According to managers from major companies who attended the CERAWeek industry conference in Houston this week, the oil price recovery, low service costs, and the companies’ slashed costs and streamlined operations will be manifesting in increased exploration activity, following more than two years of downturn.

Our competition over the past years has evolved from ‘we want to be the best in deepwater’ to ‘we want to compete with shale’ to ‘we want to beat the Permian’,” Royal Dutch Shell’s executive vice president for deepwater, Wael Sawan, told Reuters in an interview.

The manager also noted that his company had cut well, logistics and staff costs to such an extent that some project developments in the Gulf of Mexico and Nigeria would turn in profits at oil prices below $40 per barrel.

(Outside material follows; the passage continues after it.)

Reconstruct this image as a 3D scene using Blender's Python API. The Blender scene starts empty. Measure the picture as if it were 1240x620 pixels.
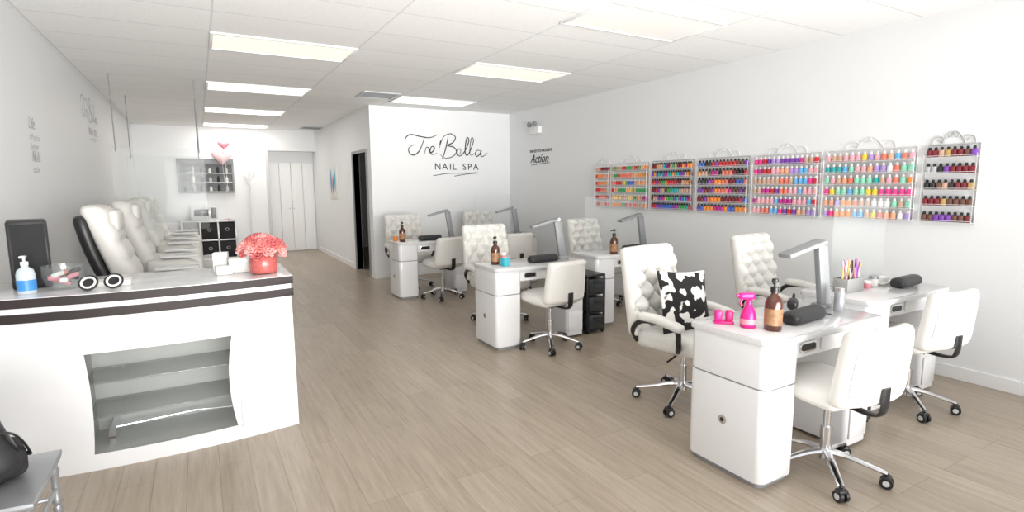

In addition, not only Shell, but all companies, are picking developments in areas near existing sites and fields to cut costs and increase chances of discoveries, and those areas are mostly found offshore Brazil, in the Gulf of Mexico, and Southeast Asia.

The cut in upstream investments over the past couple of years, especially those in costly large offshore projects, could lead to a shortage of oil supply in a few years, the International Energy Agency (IEA) said earlier this week.

In its forecasts on the 2017 global oil and gas exploration market, energy consultancy Wood Mackenzie saidin December that it expected exploration to return to profitability in 2017 after five years of only single-digit returns.